As far as my experience with the earphones is concerned, I found their range to be quite impressive, getting some great low end, but also handling high frequencies without any noticeable distortion. I was actually able to pick up on and distinguish a lot of individual sounds that I had never heard before with my desktop speakers, even within songs that I’ve been listening to for years and thought I knew backwards and forwards. I’ve listened on my PC, my iPod, my laptop, and even my Nintendo DS, and it all sounds great. Using the sound attenuator on my laptop cut out the crackles and pops that I’m used to hearing with other earphones, and on the DS, I was able to hear the music almost too well, as these games generally aren’t optimized for such precise sound.

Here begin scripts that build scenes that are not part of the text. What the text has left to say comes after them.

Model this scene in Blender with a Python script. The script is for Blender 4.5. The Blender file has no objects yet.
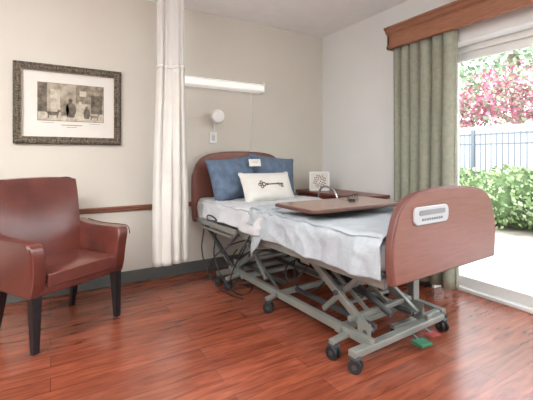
import bpy, bmesh, math, random
from mathutils import Vector, Matrix, noise
random.seed(4)
S=bpy.context.scene
COL=S.collection
try:
    S.view_settings.view_transform='Standard'
    S.view_settings.look='None'
except Exception as e: print(e)

def lin(c):
    return tuple(((x/255)/12.92 if x/255<=0.04045 else ((x/255+0.055)/1.055)**2.4) for x in c)+(1,)

# ---------------- materials ----------------
def mat(name,rgb,rough=0.5,metal=0.0,var=0.06,scale=8,bump=0.0,bscale=60,spec=0.5,emit=None,estr=0,stretch=(1,1,1),alpha=1,coat=0):
    m=bpy.data.materials.new(name); m.use_nodes=True
    n=m.node_tree.nodes; l=m.node_tree.links
    b=n['Principled BSDF']
    c=lin(rgb)
    tc=n.new('ShaderNodeTexCoord'); mp=n.new('ShaderNodeMapping'); mp.inputs['Scale'].default_value=stretch
    l.new(tc.outputs['Object'],mp.inputs['Vector'])
    nz=n.new('ShaderNodeTexNoise'); nz.inputs['Scale'].default_value=scale; nz.inputs['Detail'].default_value=5
    l.new(mp.outputs['Vector'],nz.inputs['Vector'])
    cr=n.new('ShaderNodeValToRGB')
    cr.color_ramp.elements[0].position=0.3; cr.color_ramp.elements[1].position=0.7
    cr.color_ramp.elements[0].color=tuple(max(0,x*(1-var*2)) for x in c[:3])+(1,)
    cr.color_ramp.elements[1].color=tuple(min(1,x*(1+var*2)) for x in c[:3])+(1,)
    l.new(nz.outputs['Fac'],cr.inputs['Fac']); l.new(cr.outputs['Color'],b.inputs['Base Color'])
    b.inputs['Roughness'].default_value=rough; b.inputs['Metallic'].default_value=metal
    b.inputs['Specular IOR Level'].default_value=spec
    b.inputs['Alpha'].default_value=alpha
    b.inputs['Coat Weight'].default_value=coat; b.inputs['Coat Roughness'].default_value=.25
    if bump>0:
        n2=n.new('ShaderNodeTexNoise'); n2.inputs['Scale'].default_value=bscale; n2.inputs['Detail'].default_value=4
        l.new(mp.outputs['Vector'],n2.inputs['Vector'])
        bp=n.new('ShaderNodeBump'); bp.inputs['Strength'].default_value=bump; bp.inputs['Distance'].default_value=0.01
        l.new(n2.outputs['Fac'],bp.inputs['Height']); l.new(bp.outputs['Normal'],b.inputs['Normal'])
    if emit:
        b.inputs['Emission Color'].default_value=lin(emit); b.inputs['Emission Strength'].default_value=estr
    return m

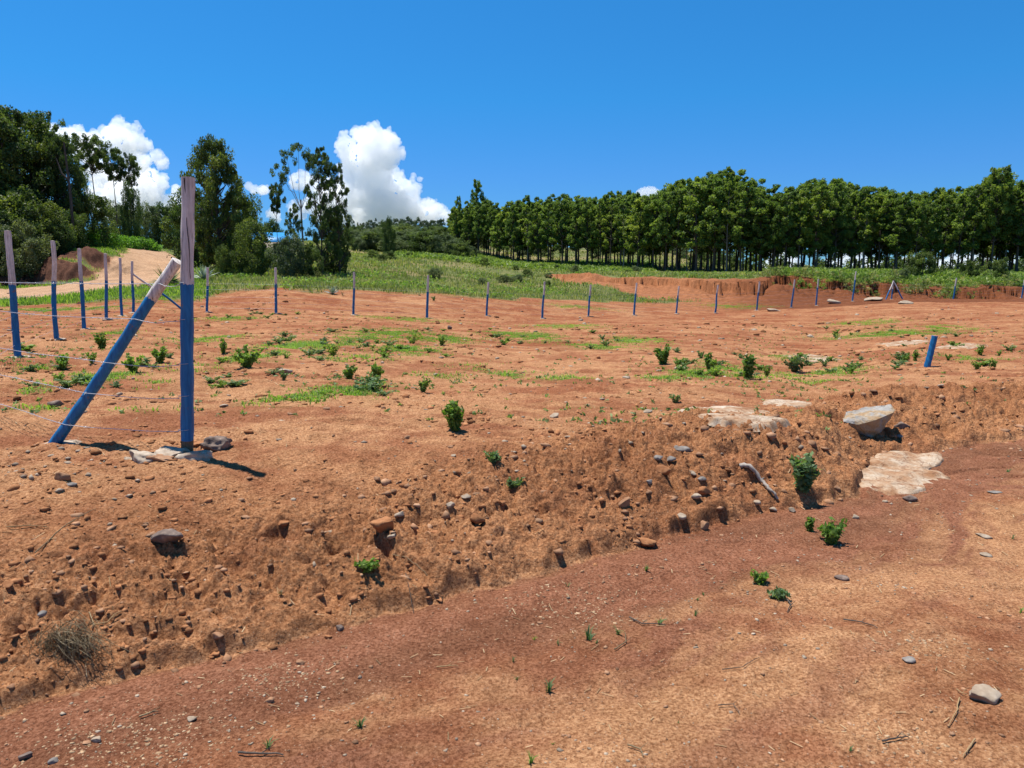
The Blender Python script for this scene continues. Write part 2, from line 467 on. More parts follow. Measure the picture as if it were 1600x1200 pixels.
M = {}
M['ground'] = mat_ground()
M['bark'] = mat_simple('bark', [(.3, (.045, .034, .028)), (.7, (.13, .105, .085))], 3, .9, .02, .6, (4, 4, .6))
M['pale_bark'] = mat_simple('pale_bark', [(.3, (.13, .11, .09)), (.7, (.30, .26, .22))], 3, .85, .02, .5, (4, 4, .6))
M['euc'] = mat_leaf('eucalyptus_leaves', (.050, .094, .024), (.150, .225, .052), (.28, .35, .082), .50)
M['darkleaf'] = mat_leaf('dark_leaves', (.030, .056, .020), (.076, .122, .036), (.18, .23, .06), .42)
M['greyleaf'] = mat_leaf('grey_green_leaves', (.045, .070, .038), (.095, .135, .065), (.19, .23, .11), .34)
M['farleaf'] = mat_leaf('far_leaves', (.045, .070, .045), (.075, .110, .065), (.12, .16, .085), .25)
M['hedge'] = mat_leaf('hedge_leaves', (.06, .14, .02), (.13, .28, .04), (.22, .40, .06), .45)
M['weed'] = mat_leaf('weed_leaves', (.06, .13, .026), (.15, .26, .05), (.30, .42, .10), .45)
M['bluegreen'] = mat_leaf('blue_green_leaves', (.05, .10, .040), (.12, .20, .08), (.24, .33, .14), .40)
M['grass'] = mat_leaf('grass_blades', (.10, .18, .03), (.21, .34, .055), (.36, .46, .12), .48, .6)
M['tallgrass'] = mat_leaf('tall_grass_blades', (.09, .13, .035), (.20, .245, .075), (.46, .44, .20), .35, .6)
M['crop'] = mat_leaf('crop_leaves', (.09, .15, .03), (.19, .28, .05), (.36, .42, .11), .40, .5)
M['dry'] = mat_leaf('dry_stalks', (.10, .065, .035), (.28, .20, .11), (.52, .42, .27), .2, .8)
M['agave'] = mat_leaf('agave_leaves', (.10, .15, .13), (.22, .30, .27), (.40, .46, .38), .1, .5)
M['stone_pale'] = mat_simple('pale_stone', [(.25, (.19, .13, .085)), (.5, (.31, .24, .17)), (.75, (.43, .355, .27))], 14, .9, .006, .7)
M['stone_tan'] = mat_simple('tan_stone', [(.25, (.18, .09, .046)), (.5, (.29, .155, .085)), (.75, (.38, .235, .14))], 14, .95, .006, .8)
M['stone_dark'] = mat_simple('dark_stone', [(.3, (.085, .06, .05)), (.55, (.17, .125, .10)), (.75, (.34, .25, .19))], 16, .9, .008, .8)
M['stone_grey'] = mat_simple('grey_stone', [(.3, (.12, .105, .092)), (.7, (.27, .24, .21))], 16, .85, .005, .6)
M['clod'] = mat_simple('earth_clod', [(.25, (.19, .080, .035)), (.5, (.295, .132, .060)), (.8, (.37, .19, .092))], 30, 1.0, .008, .9, spec=.05)
M['concrete'] = mat_simple('concrete', [(.25, (.19, .125, .08)), (.5, (.34, .27, .20)), (.75, (.46, .39, .31))], 25, .95, .006, .8)
M['wire'] = mat_simple('wire', [(.3, (.35, .36, .38)), (.7, (.60, .61, .64))], 40, .45, .001, .1)
M['wire'].node_tree.nodes['Principled BSDF'].inputs['Metallic'].default_value = .6

# ------------------------------------------------------------------ ground sheet
ys = [-40, -25, -15, -9, -5, -2.5, -1, 0, .5]
y = .5
while y < 1.8: y += .03; ys.append(y)
while y < 3.3: y += .0095; ys.append(y)
while y < 9: y += .0029 * y; ys.append(y)
while y < 44: y += .0052 * y; ys.append(y)
while y < 66: y += .14; ys.append(y)
while y < 80: y += .3; ys.append(y)
while y < 200: y += .010 * y; ys.append(y)
while y < 9000: y += .05 * y; ys.append(y)
ys = np.array(ys)
ac = np.linspace(-.86, .86, 1240)
ac = np.concatenate([-np.geomspace(4, .88, 50), ac, np.geomspace(.88, 4, 50)])
wy = np.where(ys > 1, ys + 2.2, 3.2 + (1 - ys) * 3)
GX = wy[:, None] * ac[None, :]; GY = np.repeat(ys[:, None], len(ac), 1)
gx = GX.ravel(); gy = GY.ravel()
gz = H(gx, np.maximum(gy, .1) * 1.0)
gz = np.where(gy > 900, gz - (gy - 900) * .004, gz)
nr, nc = GX.shape
idx = np.arange(nr * nc).reshape(nr, nc)
faces = np.stack([idx[:-1, :-1].ravel(), idx[:-1, 1:].ravel(), idx[1:, 1:].ravel(), idx[1:, :-1].ravel()], 1)

# where each soil or plant cover lies (measured over the ground itself)
patches = [(535, 615, 62, 14, 1.0), (430, 632, 45, 7, .9), (120, 597, 50, 8, 1.0), (30, 612, 40, 5, .7), (455, 540, 40, 9, 1.0), (640, 546, 50, 7, .9), (575, 528, 45, 6, .6), (790, 522, 42, 6, .6),
           (845, 527, 34, 8, .7), (990, 533, 55, 6, .6), (800, 586, 40, 6, .6), (880, 592, 50, 5, .5), (1090, 583, 60, 8, .6), (1170, 590, 40, 5, .5), (1390, 522, 100, 6, .7), (1480, 512, 30, 4, .6), (300, 575, 40, 8, .5), (180, 520, 40, 6, .3), (200, 640, 50, 6, .2), (300, 640, 30, 6, .2),
           (360, 497, 40, 3, .7), (420, 553, 30, 6, .8), (690, 590, 60, 6, .25), (1290, 583, 60, 6, .4), (950, 640, 100, 6, .1), (100, 484, 90, 3, .9), (240, 468, 40, 4, .9), (1150, 480, 60, 4, .35), (900, 478, 60, 3, .4), (1240, 560, 60, 5, .3), (740, 575, 50, 6, .2), (1330, 578, 40, 4, .4),
           (150, 590, 60, 10, .9), (60, 575, 40, 6, .4), (500, 540, 60, 9, .7), (610, 520, 70, 8, .6), (560, 560, 60, 7, .5), (700, 530, 50, 7, .6), (380, 560, 50, 8, .6), (480, 620, 70, 10, .9), (570, 602, 40, 8, .9), (1130, 575, 60, 8, .6), (1040, 590, 50, 6, .5), (1250, 590, 60, 6, .5), (940, 540, 60, 6, .6), (230, 600, 40, 8, .5), (330, 530, 50, 6, .4), (1520, 560, 50, 6, .3), (1350, 505, 60, 5, .4), (640, 500, 80, 4, .3), (880, 510, 70, 4, .3), (70, 640, 70, 7, .3)]
def seg(p, q, x, y):
    px, py = p; qx, qy = q
    dx, dy = qx - px, qy - py
    tt = np.clip(((x - px) * dx + (y - py) * dy) / (dx * dx + dy * dy), 0, 1)
    return np.hypot(x - px - tt * dx, y - py - tt * dy)
soil_edge_u = [-400, 0, 60, 300, 340, 431, 560, 640, 700, 800, 900, 1000, 1080, 1150, 1200, 1276, 1400, 1600, 2000]
soil_edge_y = [31.0, 31.0, 31.2, 32.3, 34, 36, 38, 38.5, 39.5, 42, 46, 48, 51, 56, 62, 60.5, 60.5, 61, 60]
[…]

Ultimate Ears also made a lot of clever design choices with the Ultimate Ears 700s. My favorite innovation is the red metallic ring on the right earbud which allows you to quickly identify which earbud goes in which ear without having to turn it around and look for the microscopic “R” and “L.” I also like the plastic tab that connects the left and right cables, as it’s loose enough to easily glide up and down the length of the cable without having to fight with it when it’s time to put the earphones away. Lastly, I like the thick and sturdy cabling that Ultimate Ears uses for this set, as I’ve purchased earbuds in the past with awfully thin cabling that was prone to tearing. If I had to come up with one criticism, it’d be that the cable is relatively short (42 inches). I say relatively, because this is the perfect length for portable devices like a laptop, DS, or iPod, but I’ve actually been using these with my PC, and it just barely reaches the front of my machine. It would be cool if Ultimate Ears included some sort of cable extension for this purpose.

So, are the Ultimate Ears 700s worth the $199.99 price tag? It’s hard to say having already experienced them. They are certainly an excellent product, and I can’t see myself ever going back to using the stock iPod earphones after hearing these. The great sound quality, unique design choices, and included accessories all make a strong case for checking these out if you’re in the market for a new pair of earphones. Just prepare yourself to feel compelled to relisten to your entire music collection to find out what you’ve been missing all these years!

What’re your thoughts on a $200 pair of earphones? Would you ever considering treating yourself to something like these?